# Listing:
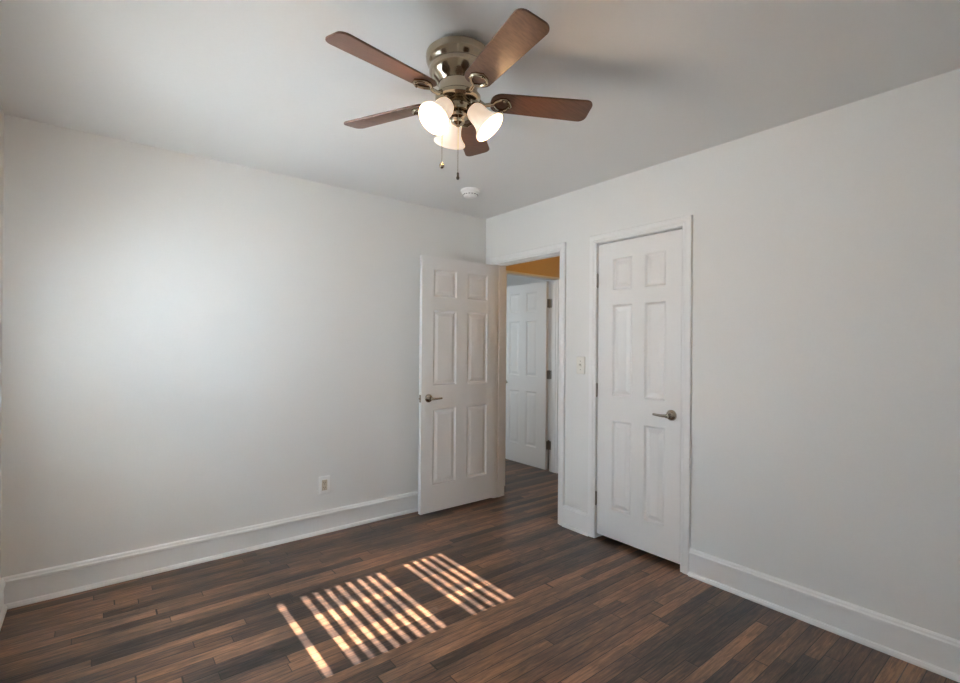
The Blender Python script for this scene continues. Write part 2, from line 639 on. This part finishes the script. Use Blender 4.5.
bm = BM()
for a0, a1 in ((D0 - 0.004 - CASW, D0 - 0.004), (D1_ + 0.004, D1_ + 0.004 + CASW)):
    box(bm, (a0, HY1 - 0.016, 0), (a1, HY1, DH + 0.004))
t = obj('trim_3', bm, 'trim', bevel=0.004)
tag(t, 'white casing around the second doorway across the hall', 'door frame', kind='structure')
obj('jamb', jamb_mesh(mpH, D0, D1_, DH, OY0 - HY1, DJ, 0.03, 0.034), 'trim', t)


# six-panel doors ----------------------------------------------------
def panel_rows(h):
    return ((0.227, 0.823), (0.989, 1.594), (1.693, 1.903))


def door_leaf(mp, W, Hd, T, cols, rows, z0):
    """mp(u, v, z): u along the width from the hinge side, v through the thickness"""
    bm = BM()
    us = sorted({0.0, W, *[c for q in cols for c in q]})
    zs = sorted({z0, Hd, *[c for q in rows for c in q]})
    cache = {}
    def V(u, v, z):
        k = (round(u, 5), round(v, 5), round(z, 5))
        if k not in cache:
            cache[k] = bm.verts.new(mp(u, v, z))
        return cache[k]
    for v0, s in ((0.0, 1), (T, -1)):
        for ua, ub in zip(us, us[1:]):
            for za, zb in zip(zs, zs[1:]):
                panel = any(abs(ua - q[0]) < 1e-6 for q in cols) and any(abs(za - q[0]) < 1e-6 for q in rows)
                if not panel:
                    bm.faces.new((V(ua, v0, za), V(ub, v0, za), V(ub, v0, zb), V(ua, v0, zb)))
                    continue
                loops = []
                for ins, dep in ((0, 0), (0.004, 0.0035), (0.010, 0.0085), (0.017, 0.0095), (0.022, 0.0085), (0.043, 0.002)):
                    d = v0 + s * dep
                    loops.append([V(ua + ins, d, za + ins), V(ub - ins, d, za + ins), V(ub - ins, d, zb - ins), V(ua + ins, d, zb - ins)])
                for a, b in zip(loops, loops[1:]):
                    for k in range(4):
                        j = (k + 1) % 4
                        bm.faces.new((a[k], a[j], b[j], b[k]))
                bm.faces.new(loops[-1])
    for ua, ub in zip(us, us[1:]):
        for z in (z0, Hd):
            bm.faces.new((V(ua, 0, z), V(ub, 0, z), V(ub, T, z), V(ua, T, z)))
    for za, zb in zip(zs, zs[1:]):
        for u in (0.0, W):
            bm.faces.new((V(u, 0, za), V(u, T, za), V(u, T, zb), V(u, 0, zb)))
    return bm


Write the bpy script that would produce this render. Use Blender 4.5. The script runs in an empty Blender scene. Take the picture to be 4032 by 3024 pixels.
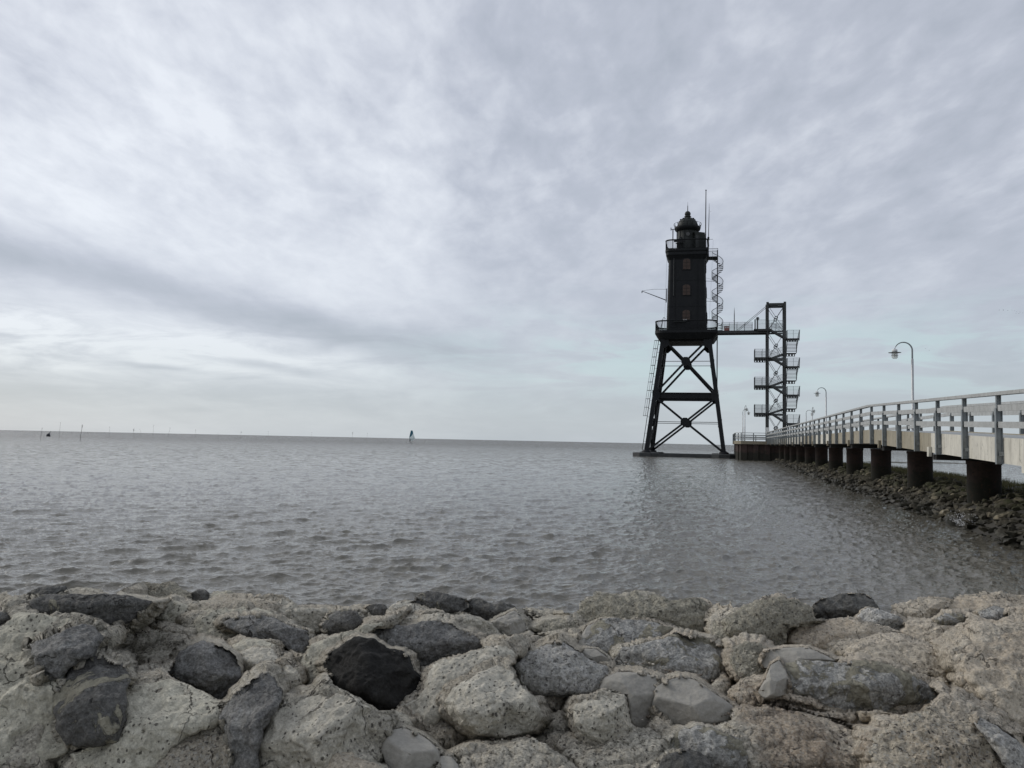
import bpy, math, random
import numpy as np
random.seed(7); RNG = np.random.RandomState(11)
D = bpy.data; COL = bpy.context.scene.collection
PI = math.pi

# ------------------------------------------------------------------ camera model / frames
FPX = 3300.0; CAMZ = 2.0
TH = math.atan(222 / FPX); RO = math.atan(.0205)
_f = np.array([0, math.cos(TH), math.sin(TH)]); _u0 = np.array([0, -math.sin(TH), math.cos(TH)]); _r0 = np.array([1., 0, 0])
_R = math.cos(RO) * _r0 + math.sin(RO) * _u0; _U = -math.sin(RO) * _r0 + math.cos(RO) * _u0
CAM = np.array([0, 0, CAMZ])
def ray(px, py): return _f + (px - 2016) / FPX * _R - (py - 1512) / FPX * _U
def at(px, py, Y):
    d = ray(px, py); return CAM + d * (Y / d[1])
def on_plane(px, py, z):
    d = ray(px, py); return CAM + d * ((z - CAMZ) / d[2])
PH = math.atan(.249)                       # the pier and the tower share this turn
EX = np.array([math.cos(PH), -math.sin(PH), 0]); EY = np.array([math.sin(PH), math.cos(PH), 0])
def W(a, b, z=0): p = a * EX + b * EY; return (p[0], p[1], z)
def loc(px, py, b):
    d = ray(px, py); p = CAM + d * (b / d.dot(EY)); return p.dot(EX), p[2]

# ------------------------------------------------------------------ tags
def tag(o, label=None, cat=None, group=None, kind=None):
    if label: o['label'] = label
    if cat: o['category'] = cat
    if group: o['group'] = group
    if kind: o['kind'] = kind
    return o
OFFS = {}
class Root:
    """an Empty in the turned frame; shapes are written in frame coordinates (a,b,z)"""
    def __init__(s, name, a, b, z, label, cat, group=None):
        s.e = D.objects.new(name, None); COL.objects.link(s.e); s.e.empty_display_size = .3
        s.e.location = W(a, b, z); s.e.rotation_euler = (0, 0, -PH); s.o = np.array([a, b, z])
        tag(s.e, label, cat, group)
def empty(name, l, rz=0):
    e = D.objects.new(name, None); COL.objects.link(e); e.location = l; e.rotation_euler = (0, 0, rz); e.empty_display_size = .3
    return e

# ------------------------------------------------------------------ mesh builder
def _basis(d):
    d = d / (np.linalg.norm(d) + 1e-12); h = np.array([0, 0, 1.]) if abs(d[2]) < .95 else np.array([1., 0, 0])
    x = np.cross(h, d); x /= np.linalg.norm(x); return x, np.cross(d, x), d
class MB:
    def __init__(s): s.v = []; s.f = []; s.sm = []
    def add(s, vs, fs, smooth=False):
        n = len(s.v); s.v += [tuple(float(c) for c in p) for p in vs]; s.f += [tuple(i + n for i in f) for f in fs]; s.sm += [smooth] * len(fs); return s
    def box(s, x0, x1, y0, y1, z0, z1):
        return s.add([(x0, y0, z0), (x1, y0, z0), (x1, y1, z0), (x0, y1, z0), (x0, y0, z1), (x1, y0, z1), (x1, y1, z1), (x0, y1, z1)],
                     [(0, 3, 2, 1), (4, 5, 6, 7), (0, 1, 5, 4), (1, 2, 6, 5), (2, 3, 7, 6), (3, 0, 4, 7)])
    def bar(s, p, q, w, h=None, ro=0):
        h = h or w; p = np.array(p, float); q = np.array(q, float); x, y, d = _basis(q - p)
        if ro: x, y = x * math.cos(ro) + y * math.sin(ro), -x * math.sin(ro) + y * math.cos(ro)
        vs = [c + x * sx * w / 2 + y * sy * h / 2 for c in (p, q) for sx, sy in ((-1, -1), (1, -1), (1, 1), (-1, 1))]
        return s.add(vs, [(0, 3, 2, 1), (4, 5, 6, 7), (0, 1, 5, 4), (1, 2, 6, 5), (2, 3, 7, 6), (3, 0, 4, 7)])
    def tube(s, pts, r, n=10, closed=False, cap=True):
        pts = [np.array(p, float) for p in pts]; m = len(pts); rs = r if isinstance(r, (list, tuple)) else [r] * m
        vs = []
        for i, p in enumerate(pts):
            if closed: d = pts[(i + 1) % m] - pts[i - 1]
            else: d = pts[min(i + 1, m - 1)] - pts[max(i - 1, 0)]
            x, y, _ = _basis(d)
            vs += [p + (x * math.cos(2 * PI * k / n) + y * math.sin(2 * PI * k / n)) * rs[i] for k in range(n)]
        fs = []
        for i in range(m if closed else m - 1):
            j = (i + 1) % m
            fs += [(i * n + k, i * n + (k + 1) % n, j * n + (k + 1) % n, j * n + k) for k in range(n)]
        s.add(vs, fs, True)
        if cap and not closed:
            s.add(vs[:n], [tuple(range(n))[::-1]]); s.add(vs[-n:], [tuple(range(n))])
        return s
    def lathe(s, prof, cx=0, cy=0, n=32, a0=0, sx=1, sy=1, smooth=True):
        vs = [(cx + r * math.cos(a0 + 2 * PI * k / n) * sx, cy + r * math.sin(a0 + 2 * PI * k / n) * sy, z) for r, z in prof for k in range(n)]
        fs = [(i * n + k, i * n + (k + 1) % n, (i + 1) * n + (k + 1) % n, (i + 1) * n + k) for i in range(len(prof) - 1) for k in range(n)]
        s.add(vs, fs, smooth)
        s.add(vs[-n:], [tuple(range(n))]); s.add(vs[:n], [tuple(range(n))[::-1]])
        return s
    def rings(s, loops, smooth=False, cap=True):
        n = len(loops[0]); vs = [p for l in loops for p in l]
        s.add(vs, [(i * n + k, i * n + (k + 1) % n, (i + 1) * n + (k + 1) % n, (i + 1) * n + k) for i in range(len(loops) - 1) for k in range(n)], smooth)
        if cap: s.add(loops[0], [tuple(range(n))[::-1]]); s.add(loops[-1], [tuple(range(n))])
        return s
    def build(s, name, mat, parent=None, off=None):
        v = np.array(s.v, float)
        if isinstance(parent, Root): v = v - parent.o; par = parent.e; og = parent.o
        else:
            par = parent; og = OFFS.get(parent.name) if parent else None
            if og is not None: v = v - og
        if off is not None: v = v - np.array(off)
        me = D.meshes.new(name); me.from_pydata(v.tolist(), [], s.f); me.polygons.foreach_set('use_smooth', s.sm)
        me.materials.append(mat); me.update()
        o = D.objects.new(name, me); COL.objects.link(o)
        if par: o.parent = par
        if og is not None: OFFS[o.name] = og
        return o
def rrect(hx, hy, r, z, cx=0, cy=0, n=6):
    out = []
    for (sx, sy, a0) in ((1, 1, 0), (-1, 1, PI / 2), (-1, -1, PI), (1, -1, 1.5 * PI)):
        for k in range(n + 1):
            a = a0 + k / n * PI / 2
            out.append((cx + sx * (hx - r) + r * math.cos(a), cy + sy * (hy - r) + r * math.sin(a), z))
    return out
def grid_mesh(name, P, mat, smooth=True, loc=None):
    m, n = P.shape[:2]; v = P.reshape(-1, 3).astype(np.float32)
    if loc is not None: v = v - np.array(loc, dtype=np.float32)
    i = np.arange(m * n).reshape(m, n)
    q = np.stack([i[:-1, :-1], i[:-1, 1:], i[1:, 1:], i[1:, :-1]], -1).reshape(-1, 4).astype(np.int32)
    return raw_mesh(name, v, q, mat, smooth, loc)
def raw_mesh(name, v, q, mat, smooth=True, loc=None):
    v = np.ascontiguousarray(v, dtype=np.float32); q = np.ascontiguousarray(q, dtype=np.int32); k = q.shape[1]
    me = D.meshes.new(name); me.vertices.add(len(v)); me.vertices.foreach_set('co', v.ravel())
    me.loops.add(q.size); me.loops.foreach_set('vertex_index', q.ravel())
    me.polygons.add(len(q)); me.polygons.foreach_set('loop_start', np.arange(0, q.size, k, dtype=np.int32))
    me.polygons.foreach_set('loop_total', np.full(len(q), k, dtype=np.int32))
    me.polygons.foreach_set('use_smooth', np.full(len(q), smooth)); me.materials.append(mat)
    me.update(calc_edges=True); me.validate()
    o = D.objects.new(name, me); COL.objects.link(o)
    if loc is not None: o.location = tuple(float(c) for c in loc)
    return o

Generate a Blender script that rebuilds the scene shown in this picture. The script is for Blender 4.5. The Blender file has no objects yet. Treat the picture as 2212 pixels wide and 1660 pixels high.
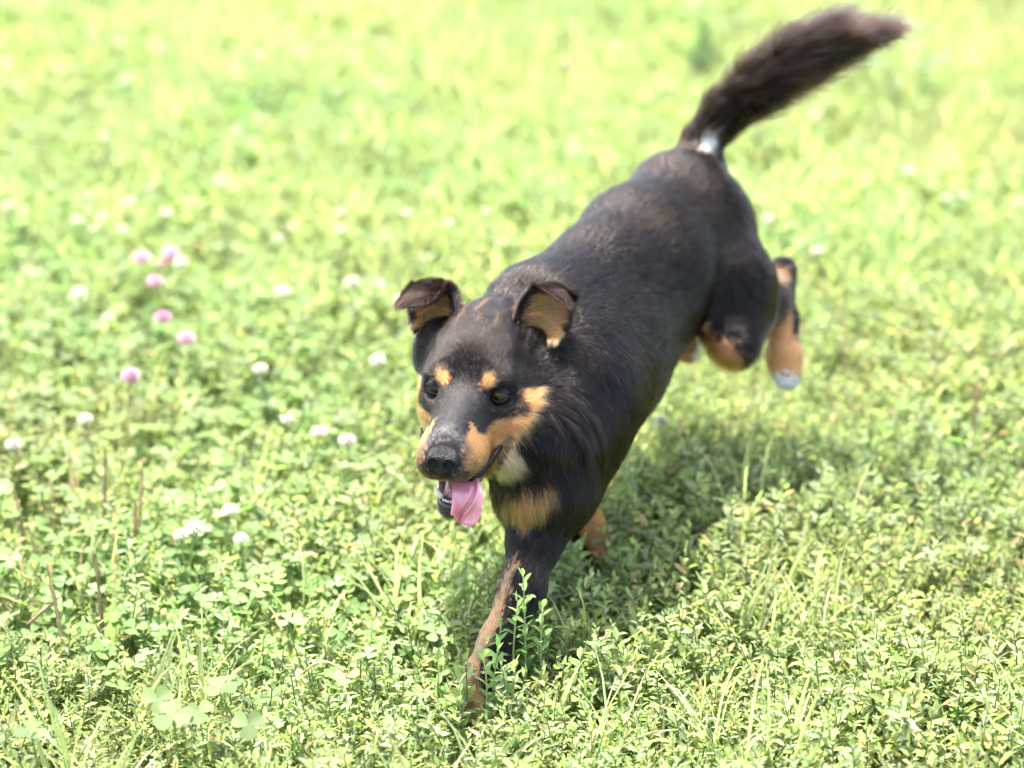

# Given task:
Take the records above from their first line through the line with "return ((0.227, 0.823), (0.989, 1.594), (1.693, 1.903))" and set those lines down word for word, minus the pictures.

# Right answer:
The Blender Python script for this scene continues. Write part 2, from line 639 on. This part finishes the script. Use Blender 4.5.
bm = BM()
for a0, a1 in ((D0 - 0.004 - CASW, D0 - 0.004), (D1_ + 0.004, D1_ + 0.004 + CASW)):
    box(bm, (a0, HY1 - 0.016, 0), (a1, HY1, DH + 0.004))
t = obj('trim_3', bm, 'trim', bevel=0.004)
tag(t, 'white casing around the second doorway across the hall', 'door frame', kind='structure')
obj('jamb', jamb_mesh(mpH, D0, D1_, DH, OY0 - HY1, DJ, 0.03, 0.034), 'trim', t)


# six-panel doors ----------------------------------------------------
def panel_rows(h):
    return ((0.227, 0.823), (0.989, 1.594), (1.693, 1.903))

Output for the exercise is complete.